* Start DATA RECORDS *

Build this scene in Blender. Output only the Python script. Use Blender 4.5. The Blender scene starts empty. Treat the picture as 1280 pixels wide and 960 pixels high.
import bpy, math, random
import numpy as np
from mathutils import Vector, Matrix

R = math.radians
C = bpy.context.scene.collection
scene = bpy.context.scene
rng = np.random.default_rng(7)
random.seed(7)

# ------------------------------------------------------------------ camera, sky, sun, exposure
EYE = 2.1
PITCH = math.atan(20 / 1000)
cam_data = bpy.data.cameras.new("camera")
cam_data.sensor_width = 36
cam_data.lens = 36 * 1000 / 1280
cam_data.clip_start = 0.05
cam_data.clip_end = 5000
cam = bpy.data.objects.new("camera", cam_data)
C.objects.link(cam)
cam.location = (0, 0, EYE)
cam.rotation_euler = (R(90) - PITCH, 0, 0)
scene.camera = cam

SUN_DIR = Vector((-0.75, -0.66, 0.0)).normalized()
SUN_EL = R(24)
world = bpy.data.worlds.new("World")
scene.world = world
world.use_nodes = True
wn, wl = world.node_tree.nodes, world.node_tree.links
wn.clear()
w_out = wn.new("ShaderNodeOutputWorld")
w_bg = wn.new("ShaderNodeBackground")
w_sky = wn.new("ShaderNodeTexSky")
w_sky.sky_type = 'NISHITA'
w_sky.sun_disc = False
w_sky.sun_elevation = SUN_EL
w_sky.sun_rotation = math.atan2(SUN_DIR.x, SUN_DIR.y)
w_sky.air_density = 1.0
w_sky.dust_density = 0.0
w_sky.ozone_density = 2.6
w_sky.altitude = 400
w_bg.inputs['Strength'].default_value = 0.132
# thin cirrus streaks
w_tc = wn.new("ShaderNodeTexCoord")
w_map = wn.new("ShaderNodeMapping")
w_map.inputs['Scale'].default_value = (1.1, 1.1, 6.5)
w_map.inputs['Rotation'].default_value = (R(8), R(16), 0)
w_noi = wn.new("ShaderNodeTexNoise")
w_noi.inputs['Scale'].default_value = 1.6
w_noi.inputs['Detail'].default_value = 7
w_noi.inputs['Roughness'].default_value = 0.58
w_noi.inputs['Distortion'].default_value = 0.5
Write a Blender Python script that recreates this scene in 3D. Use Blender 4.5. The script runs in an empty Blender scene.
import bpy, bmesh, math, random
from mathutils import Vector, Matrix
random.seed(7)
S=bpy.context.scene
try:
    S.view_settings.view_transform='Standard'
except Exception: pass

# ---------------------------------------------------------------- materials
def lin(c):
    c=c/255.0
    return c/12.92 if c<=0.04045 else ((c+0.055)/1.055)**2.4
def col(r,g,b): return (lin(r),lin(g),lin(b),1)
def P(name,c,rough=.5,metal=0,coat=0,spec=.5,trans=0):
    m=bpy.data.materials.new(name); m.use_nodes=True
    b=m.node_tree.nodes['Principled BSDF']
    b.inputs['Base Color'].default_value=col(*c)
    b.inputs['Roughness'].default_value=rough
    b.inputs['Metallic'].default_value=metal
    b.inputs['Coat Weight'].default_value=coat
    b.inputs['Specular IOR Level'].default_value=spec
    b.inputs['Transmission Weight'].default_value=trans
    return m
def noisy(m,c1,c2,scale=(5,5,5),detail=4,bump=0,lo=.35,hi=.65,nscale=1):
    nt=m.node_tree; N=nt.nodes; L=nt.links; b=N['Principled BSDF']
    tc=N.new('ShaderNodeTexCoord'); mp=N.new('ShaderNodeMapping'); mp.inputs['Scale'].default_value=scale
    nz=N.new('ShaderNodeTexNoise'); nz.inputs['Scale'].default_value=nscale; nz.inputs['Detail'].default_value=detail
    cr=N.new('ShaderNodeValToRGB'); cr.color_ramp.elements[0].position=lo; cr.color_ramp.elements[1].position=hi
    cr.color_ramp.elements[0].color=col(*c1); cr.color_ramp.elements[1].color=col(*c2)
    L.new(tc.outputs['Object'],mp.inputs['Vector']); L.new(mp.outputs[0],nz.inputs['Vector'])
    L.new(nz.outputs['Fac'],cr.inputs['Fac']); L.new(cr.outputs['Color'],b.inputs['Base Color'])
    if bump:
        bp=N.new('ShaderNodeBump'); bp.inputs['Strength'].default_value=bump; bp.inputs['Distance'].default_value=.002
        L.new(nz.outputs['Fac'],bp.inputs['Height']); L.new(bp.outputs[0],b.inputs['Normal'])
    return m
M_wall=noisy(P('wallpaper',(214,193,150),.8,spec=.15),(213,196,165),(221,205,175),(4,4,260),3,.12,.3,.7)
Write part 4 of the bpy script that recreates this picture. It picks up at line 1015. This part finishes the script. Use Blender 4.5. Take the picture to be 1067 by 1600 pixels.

* End DATA RECORDS *

→ TO BE DONE
The full set of records should be duplicated exactly.

→ ANSWER
Build this scene in Blender. Output only the Python script. Use Blender 4.5. The Blender scene starts empty. Treat the picture as 1280 pixels wide and 960 pixels high.
import bpy, math, random
import numpy as np
from mathutils import Vector, Matrix

R = math.radians
C = bpy.context.scene.collection
scene = bpy.context.scene
rng = np.random.default_rng(7)
random.seed(7)

# ------------------------------------------------------------------ camera, sky, sun, exposure
EYE = 2.1
PITCH = math.atan(20 / 1000)
cam_data = bpy.data.cameras.new("camera")
cam_data.sensor_width = 36
cam_data.lens = 36 * 1000 / 1280
cam_data.clip_start = 0.05
cam_data.clip_end = 5000
cam = bpy.data.objects.new("camera", cam_data)
C.objects.link(cam)
cam.location = (0, 0, EYE)
cam.rotation_euler = (R(90) - PITCH, 0, 0)
scene.camera = cam

SUN_DIR = Vector((-0.75, -0.66, 0.0)).normalized()
SUN_EL = R(24)
world = bpy.data.worlds.new("World")
scene.world = world
world.use_nodes = True
wn, wl = world.node_tree.nodes, world.node_tree.links
wn.clear()
w_out = wn.new("ShaderNodeOutputWorld")
w_bg = wn.new("ShaderNodeBackground")
w_sky = wn.new("ShaderNodeTexSky")
w_sky.sky_type = 'NISHITA'
w_sky.sun_disc = False
w_sky.sun_elevation = SUN_EL
w_sky.sun_rotation = math.atan2(SUN_DIR.x, SUN_DIR.y)
w_sky.air_density = 1.0
w_sky.dust_density = 0.0
w_sky.ozone_density = 2.6
w_sky.altitude = 400
w_bg.inputs['Strength'].default_value = 0.132
# thin cirrus streaks
w_tc = wn.new("ShaderNodeTexCoord")
w_map = wn.new("ShaderNodeMapping")
w_map.inputs['Scale'].default_value = (1.1, 1.1, 6.5)
w_map.inputs['Rotation'].default_value = (R(8), R(16), 0)
w_noi = wn.new("ShaderNodeTexNoise")
w_noi.inputs['Scale'].default_value = 1.6
w_noi.inputs['Detail'].default_value = 7
w_noi.inputs['Roughness'].default_value = 0.58
w_noi.inputs['Distortion'].default_value = 0.5
Write a Blender Python script that recreates this scene in 3D. Use Blender 4.5. The script runs in an empty Blender scene.
import bpy, bmesh, math, random
from mathutils import Vector, Matrix
random.seed(7)
S=bpy.context.scene
try:
    S.view_settings.view_transform='Standard'
except Exception: pass

# ---------------------------------------------------------------- materials
def lin(c):
    c=c/255.0
    return c/12.92 if c<=0.04045 else ((c+0.055)/1.055)**2.4
def col(r,g,b): return (lin(r),lin(g),lin(b),1)
def P(name,c,rough=.5,metal=0,coat=0,spec=.5,trans=0):
    m=bpy.data.materials.new(name); m.use_nodes=True
    b=m.node_tree.nodes['Principled BSDF']
    b.inputs['Base Color'].default_value=col(*c)
    b.inputs['Roughness'].default_value=rough
    b.inputs['Metallic'].default_value=metal
    b.inputs['Coat Weight'].default_value=coat
    b.inputs['Specular IOR Level'].default_value=spec
    b.inputs['Transmission Weight'].default_value=trans
    return m
def noisy(m,c1,c2,scale=(5,5,5),detail=4,bump=0,lo=.35,hi=.65,nscale=1):
    nt=m.node_tree; N=nt.nodes; L=nt.links; b=N['Principled BSDF']
    tc=N.new('ShaderNodeTexCoord'); mp=N.new('ShaderNodeMapping'); mp.inputs['Scale'].default_value=scale
    nz=N.new('ShaderNodeTexNoise'); nz.inputs['Scale'].default_value=nscale; nz.inputs['Detail'].default_value=detail
    cr=N.new('ShaderNodeValToRGB'); cr.color_ramp.elements[0].position=lo; cr.color_ramp.elements[1].position=hi
    cr.color_ramp.elements[0].color=col(*c1); cr.color_ramp.elements[1].color=col(*c2)
    L.new(tc.outputs['Object'],mp.inputs['Vector']); L.new(mp.outputs[0],nz.inputs['Vector'])
    L.new(nz.outputs['Fac'],cr.inputs['Fac']); L.new(cr.outputs['Color'],b.inputs['Base Color'])
    if bump:
        bp=N.new('ShaderNodeBump'); bp.inputs['Strength'].default_value=bump; bp.inputs['Distance'].default_value=.002
        L.new(nz.outputs['Fac'],bp.inputs['Height']); L.new(bp.outputs[0],b.inputs['Normal'])
    return m
M_wall=noisy(P('wallpaper',(214,193,150),.8,spec=.15),(213,196,165),(221,205,175),(4,4,260),3,.12,.3,.7)
Write part 4 of the bpy script that recreates this picture. It picks up at line 1015. This part finishes the script. Use Blender 4.5. Take the picture to be 1067 by 1600 pixels.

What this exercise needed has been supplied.